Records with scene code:
━━━━━━━━━━

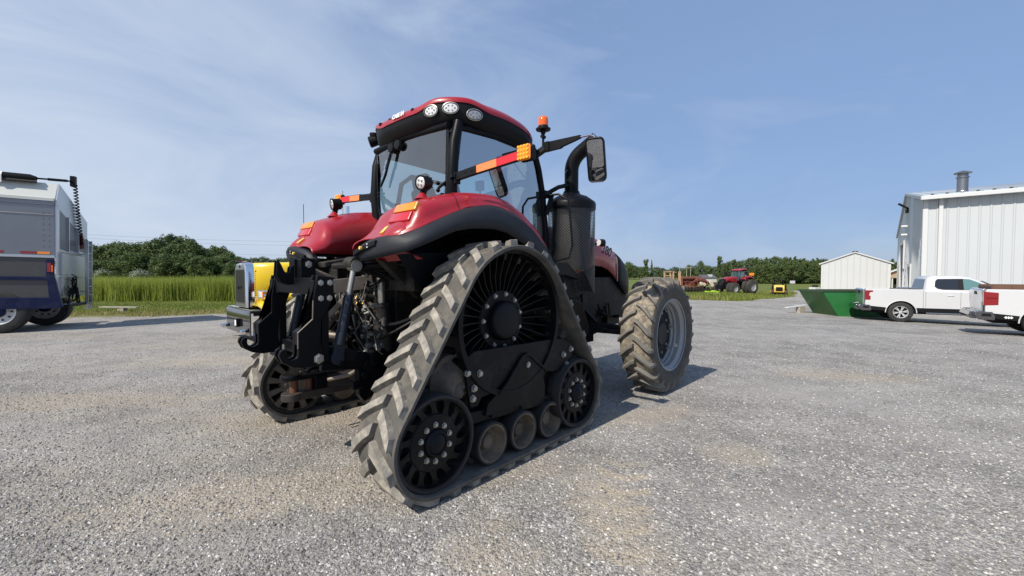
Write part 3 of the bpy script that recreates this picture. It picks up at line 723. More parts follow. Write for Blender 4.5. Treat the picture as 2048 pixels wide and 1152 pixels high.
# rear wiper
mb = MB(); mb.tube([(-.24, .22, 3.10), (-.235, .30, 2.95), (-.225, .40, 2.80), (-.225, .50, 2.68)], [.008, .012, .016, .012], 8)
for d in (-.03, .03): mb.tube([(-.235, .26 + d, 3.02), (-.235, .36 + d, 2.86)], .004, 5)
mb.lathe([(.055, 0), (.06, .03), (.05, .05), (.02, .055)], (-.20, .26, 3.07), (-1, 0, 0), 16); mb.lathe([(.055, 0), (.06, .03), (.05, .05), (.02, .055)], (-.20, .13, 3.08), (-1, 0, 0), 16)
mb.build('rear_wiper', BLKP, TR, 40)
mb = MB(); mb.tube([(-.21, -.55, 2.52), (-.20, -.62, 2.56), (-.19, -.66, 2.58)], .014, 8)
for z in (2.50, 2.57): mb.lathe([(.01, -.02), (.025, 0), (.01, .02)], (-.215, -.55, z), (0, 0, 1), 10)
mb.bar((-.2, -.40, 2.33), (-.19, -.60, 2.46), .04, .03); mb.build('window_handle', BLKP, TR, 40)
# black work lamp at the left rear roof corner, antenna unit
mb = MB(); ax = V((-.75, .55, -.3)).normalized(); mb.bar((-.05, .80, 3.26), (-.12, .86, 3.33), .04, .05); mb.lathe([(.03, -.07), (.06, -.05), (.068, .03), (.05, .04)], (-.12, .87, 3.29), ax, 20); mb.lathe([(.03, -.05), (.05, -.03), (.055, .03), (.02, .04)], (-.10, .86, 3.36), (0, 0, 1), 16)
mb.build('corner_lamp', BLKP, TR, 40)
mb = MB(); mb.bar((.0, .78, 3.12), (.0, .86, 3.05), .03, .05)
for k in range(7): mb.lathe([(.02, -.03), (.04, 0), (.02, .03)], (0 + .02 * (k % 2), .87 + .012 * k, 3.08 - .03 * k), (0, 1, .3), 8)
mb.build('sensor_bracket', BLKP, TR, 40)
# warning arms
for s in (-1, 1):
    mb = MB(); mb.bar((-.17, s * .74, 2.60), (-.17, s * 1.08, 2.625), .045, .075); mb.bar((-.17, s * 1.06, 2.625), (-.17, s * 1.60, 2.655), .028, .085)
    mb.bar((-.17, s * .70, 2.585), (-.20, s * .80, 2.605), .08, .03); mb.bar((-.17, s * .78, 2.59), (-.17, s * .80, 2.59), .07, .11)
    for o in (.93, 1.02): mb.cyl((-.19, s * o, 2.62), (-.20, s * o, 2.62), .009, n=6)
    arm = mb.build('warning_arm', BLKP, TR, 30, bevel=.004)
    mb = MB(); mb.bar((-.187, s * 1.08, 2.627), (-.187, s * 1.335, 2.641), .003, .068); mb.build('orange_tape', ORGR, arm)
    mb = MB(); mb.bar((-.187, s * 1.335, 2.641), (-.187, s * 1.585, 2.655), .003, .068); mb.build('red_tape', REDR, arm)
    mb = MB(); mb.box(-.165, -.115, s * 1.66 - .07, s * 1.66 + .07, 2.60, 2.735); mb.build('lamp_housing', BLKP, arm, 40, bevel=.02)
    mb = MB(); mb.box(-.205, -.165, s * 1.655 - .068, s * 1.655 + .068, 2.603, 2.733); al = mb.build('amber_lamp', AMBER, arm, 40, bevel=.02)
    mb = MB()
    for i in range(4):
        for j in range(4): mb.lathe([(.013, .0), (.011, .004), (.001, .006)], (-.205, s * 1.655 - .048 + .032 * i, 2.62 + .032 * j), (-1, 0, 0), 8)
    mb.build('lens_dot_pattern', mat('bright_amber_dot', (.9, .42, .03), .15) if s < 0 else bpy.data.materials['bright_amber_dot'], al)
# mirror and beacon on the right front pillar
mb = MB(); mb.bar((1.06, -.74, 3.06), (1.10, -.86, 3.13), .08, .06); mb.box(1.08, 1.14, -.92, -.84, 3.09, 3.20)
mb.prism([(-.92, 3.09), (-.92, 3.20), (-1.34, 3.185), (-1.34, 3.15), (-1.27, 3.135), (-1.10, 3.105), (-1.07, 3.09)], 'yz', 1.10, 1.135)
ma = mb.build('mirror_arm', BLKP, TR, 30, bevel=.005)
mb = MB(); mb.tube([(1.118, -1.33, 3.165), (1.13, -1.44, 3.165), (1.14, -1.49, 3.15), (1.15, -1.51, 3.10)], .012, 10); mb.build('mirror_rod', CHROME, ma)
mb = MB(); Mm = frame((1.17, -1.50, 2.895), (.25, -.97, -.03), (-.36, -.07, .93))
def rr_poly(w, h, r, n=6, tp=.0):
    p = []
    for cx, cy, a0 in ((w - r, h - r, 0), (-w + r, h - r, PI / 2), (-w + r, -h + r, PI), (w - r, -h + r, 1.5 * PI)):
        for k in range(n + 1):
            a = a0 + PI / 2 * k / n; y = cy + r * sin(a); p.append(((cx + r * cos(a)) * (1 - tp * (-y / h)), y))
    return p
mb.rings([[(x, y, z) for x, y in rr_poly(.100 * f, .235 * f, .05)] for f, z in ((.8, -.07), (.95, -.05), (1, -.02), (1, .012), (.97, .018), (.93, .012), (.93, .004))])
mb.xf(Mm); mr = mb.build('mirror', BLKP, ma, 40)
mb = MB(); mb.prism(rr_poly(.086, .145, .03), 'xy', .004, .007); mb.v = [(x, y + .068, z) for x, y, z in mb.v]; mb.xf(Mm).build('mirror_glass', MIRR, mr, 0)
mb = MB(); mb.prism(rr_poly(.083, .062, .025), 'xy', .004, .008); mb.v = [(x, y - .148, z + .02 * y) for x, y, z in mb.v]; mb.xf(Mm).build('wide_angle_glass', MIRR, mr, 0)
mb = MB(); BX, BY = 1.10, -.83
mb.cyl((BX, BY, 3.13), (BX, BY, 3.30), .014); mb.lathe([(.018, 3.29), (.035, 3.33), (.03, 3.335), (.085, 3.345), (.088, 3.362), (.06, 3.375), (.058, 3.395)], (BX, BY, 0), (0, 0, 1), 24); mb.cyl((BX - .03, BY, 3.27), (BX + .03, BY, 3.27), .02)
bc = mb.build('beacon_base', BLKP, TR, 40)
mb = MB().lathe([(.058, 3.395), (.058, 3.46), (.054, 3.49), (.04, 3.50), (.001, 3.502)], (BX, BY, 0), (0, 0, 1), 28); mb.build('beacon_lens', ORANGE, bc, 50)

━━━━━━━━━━

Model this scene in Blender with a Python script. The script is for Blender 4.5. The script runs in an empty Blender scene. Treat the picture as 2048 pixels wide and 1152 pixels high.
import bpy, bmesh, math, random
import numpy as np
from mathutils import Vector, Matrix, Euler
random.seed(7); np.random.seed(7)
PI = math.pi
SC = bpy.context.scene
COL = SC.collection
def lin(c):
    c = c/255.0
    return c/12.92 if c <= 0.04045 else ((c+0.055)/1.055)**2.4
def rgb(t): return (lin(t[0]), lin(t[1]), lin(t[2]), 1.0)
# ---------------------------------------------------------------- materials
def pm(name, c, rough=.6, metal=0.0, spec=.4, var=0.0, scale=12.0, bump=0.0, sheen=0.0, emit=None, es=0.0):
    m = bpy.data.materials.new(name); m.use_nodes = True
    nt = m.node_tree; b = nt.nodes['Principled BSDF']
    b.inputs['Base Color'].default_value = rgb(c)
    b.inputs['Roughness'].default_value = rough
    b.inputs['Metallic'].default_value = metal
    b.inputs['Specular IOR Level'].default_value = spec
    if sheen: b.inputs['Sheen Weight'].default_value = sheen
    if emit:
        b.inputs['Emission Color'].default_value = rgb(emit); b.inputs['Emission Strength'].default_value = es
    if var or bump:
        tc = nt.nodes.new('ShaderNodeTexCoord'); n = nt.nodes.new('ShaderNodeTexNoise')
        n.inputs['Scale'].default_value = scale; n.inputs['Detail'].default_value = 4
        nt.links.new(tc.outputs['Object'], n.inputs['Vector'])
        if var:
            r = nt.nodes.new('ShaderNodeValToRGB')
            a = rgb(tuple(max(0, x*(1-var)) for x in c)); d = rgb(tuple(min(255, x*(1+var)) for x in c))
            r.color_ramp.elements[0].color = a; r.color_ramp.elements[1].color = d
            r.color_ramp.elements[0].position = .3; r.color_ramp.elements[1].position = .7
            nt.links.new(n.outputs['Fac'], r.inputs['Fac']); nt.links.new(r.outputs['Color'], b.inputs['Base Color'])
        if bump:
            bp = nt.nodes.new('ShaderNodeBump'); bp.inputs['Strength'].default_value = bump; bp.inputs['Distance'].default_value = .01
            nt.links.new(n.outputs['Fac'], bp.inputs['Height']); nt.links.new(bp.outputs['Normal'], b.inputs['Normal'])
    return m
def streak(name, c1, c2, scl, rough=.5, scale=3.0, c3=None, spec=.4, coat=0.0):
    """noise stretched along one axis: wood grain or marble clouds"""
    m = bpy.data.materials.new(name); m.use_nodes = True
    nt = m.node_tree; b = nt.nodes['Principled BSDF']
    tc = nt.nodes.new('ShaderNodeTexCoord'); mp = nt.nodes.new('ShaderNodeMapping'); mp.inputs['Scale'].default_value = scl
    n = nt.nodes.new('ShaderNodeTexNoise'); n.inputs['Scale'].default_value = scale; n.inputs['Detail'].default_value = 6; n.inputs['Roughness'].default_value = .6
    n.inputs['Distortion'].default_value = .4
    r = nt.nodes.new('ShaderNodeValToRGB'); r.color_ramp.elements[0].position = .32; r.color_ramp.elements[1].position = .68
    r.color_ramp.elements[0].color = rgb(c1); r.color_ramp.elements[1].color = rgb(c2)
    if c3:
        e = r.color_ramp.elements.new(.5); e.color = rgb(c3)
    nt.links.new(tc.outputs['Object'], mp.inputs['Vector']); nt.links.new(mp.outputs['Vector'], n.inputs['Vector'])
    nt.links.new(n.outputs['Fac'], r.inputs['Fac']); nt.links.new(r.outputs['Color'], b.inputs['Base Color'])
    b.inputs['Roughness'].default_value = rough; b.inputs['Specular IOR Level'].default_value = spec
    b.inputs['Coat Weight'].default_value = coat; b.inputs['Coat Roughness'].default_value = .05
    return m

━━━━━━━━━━

Work to complete
Only the number is wanted: how many lines of these entries contain the string "high"?

Task solution
2